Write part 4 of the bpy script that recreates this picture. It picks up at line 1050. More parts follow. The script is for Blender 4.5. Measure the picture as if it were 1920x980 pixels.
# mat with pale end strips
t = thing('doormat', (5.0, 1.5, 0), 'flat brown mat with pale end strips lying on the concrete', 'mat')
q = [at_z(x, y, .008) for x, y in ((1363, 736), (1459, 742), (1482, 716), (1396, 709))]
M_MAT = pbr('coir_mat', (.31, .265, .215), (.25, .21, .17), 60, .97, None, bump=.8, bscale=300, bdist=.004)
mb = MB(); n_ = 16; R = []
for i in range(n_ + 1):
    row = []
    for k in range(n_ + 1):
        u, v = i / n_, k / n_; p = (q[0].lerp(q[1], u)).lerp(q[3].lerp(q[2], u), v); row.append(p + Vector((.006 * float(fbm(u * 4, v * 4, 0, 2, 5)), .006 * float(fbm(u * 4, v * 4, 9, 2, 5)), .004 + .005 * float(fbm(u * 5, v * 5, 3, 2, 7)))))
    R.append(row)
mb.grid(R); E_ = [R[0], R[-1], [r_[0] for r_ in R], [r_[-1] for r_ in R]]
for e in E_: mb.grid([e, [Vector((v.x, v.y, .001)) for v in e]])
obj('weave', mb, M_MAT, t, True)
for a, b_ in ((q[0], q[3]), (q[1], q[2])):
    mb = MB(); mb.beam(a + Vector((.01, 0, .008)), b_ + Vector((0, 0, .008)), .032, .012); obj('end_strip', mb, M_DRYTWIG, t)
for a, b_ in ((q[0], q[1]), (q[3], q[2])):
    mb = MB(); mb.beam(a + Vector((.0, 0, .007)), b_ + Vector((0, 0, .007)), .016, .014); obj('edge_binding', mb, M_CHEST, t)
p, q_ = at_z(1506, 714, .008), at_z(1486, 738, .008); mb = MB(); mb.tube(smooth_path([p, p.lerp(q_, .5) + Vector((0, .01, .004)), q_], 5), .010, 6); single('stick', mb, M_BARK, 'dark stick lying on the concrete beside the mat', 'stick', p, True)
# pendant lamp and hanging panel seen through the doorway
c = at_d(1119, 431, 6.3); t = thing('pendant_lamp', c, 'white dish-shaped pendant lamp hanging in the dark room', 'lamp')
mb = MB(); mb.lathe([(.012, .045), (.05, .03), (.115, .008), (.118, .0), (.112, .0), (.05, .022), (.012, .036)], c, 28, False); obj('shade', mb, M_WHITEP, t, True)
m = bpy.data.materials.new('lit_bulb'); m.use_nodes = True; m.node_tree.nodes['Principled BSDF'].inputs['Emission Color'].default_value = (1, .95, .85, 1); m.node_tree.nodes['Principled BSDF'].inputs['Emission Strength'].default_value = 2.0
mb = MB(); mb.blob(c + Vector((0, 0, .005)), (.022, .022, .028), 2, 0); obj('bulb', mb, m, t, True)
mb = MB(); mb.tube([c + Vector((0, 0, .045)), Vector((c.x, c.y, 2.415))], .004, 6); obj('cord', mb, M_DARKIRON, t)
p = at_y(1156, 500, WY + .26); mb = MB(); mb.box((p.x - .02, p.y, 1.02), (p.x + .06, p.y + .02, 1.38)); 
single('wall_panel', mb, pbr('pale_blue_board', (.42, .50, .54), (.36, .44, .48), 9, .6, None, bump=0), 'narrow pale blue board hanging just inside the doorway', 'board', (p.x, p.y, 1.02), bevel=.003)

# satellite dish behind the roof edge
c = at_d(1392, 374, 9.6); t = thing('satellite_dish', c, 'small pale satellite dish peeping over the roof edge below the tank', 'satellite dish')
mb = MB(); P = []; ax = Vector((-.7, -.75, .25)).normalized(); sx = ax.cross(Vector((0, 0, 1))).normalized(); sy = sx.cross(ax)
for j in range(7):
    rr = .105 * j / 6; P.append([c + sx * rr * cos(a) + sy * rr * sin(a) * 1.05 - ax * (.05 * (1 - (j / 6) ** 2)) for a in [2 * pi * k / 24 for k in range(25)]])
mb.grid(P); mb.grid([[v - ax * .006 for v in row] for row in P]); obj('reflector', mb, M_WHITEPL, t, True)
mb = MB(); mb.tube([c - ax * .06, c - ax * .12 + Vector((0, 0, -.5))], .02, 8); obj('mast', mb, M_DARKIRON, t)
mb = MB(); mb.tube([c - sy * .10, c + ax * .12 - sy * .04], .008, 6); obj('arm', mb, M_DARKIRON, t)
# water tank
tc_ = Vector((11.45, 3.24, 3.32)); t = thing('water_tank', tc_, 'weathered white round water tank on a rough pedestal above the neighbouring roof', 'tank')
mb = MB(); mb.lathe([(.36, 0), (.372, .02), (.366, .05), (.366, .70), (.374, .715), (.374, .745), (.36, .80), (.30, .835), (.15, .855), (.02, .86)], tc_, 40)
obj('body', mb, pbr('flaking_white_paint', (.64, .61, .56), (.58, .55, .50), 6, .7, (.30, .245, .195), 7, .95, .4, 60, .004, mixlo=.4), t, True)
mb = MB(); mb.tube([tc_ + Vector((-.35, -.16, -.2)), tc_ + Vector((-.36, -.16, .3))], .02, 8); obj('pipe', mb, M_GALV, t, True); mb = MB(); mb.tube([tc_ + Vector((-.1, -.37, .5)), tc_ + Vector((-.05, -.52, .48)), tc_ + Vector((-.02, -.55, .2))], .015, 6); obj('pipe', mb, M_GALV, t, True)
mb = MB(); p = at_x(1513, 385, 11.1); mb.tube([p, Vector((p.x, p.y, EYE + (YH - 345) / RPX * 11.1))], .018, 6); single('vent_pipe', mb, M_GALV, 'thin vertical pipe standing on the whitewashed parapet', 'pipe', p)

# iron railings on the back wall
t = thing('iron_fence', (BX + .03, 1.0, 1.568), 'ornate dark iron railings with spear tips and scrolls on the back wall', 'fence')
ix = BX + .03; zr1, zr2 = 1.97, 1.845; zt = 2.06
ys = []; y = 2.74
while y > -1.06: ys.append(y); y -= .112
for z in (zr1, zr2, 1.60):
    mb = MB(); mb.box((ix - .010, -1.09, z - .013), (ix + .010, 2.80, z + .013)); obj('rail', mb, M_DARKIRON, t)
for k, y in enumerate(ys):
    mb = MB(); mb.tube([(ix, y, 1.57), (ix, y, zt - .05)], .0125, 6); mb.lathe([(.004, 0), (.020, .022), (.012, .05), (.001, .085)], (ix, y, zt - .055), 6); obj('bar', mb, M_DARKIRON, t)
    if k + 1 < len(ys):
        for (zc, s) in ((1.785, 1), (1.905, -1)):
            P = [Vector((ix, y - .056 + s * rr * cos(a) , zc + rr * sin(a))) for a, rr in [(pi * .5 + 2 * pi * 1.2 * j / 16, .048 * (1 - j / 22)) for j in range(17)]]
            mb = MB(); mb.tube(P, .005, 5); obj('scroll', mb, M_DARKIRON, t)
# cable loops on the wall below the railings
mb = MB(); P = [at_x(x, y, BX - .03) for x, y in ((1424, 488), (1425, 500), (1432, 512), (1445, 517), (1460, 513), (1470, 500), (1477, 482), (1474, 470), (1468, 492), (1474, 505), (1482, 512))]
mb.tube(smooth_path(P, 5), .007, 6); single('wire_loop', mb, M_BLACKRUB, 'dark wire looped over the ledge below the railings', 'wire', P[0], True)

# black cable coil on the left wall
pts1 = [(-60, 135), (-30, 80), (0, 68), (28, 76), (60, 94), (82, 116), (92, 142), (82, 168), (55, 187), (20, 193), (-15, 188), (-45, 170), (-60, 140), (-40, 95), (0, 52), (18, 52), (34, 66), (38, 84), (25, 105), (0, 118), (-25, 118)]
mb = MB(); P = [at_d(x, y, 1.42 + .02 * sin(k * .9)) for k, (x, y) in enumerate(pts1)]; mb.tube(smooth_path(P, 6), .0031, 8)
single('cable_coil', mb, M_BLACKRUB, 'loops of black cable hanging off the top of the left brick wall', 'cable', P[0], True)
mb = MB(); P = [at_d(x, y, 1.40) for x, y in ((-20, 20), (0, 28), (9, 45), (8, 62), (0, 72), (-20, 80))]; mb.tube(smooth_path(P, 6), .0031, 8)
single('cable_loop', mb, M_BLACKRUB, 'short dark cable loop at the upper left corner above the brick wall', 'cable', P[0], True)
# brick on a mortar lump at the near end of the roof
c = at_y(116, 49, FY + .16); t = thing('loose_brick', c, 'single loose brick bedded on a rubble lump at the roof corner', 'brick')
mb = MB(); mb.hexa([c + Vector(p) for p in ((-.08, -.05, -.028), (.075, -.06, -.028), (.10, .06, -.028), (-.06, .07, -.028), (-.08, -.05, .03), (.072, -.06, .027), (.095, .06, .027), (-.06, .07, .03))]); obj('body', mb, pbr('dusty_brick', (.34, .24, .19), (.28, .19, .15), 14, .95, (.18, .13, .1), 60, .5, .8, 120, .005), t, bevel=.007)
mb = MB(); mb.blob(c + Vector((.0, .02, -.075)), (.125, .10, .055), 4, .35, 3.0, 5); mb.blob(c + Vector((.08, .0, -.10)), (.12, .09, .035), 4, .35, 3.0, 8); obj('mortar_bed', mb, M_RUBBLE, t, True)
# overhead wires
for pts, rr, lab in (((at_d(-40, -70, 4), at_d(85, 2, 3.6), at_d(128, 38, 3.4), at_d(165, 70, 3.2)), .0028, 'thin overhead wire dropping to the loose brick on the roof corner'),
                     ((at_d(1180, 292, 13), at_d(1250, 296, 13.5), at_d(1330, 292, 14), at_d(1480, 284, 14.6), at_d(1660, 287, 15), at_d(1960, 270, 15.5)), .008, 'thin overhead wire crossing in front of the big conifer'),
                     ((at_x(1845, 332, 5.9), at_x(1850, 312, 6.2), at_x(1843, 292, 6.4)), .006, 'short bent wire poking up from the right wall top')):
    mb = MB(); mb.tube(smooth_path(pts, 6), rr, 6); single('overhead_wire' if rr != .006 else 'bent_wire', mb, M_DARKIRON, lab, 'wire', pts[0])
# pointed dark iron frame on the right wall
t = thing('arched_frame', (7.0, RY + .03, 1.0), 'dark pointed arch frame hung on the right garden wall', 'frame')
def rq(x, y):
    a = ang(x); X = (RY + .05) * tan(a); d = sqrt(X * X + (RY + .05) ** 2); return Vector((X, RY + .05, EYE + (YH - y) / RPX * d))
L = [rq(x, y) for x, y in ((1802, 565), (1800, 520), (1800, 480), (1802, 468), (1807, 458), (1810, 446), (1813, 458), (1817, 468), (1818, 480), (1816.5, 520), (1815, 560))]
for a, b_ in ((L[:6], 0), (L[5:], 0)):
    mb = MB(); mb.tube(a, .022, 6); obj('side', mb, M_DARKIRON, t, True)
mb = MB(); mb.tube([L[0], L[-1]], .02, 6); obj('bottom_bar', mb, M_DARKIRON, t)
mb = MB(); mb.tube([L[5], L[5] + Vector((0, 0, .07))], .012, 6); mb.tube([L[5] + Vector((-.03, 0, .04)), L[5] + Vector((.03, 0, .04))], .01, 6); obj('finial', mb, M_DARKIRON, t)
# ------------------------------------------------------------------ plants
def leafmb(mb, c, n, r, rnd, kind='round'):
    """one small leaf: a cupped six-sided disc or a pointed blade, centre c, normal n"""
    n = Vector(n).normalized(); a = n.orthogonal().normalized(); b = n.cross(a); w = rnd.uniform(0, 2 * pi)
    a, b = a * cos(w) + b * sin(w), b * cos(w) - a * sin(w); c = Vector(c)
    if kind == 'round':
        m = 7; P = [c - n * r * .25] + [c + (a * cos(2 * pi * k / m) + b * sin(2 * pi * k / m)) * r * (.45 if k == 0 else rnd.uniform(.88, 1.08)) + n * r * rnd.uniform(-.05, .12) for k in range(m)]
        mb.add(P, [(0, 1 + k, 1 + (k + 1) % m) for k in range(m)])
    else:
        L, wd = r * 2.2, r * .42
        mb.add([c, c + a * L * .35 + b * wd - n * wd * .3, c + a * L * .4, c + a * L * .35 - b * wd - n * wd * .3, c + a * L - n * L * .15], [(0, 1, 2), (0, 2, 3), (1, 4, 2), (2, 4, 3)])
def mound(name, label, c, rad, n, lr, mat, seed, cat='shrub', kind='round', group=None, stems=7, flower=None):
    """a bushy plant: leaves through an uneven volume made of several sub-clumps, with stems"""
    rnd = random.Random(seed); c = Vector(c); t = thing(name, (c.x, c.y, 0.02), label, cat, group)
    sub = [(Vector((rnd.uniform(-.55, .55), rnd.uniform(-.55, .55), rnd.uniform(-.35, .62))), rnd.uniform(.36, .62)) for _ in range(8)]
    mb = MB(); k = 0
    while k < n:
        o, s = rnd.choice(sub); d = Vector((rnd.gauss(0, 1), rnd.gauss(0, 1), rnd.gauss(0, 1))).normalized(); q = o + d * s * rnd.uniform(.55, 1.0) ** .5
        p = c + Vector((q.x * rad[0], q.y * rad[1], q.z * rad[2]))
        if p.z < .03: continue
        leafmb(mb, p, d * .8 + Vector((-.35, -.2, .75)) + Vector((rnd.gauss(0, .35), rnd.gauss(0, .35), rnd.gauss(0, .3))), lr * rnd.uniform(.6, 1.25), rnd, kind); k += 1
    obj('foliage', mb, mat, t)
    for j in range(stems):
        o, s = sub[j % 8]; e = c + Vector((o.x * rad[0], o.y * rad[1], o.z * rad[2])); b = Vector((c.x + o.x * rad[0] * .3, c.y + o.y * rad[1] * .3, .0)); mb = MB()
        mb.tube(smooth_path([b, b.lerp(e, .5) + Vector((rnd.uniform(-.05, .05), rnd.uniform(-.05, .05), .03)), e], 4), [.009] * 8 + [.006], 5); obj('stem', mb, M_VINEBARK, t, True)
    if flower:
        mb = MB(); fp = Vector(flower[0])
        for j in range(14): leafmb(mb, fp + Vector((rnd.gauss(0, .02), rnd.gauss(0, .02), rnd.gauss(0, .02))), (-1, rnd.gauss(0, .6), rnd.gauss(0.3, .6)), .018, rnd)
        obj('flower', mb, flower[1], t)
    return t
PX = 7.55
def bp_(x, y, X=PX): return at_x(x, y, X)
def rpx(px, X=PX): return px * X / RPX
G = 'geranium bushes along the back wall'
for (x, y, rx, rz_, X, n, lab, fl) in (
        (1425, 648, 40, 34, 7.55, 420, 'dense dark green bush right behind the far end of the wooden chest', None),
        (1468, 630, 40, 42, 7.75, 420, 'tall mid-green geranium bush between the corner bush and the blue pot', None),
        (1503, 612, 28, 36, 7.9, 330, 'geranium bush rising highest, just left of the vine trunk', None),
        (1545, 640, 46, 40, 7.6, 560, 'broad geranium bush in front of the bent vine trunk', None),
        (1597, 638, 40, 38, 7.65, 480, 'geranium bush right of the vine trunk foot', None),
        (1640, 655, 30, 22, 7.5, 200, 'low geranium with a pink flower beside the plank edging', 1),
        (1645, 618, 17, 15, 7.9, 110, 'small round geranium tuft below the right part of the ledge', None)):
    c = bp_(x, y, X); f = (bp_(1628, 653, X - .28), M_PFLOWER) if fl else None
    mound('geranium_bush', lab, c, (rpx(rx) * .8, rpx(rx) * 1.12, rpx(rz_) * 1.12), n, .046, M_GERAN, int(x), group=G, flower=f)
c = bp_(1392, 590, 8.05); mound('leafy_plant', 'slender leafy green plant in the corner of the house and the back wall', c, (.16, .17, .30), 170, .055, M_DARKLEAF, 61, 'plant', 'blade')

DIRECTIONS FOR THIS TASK
In the listing, find all lines with the string "part" and copy them.

EXPECTED ANSWER
Write part 4 of the bpy script that recreates this picture. It picks up at line 1050. More parts follow. The script is for Blender 4.5. Measure the picture as if it were 1920x980 pixels.
        (1645, 618, 17, 15, 7.9, 110, 'small round geranium tuft below the right part of the ledge', None)):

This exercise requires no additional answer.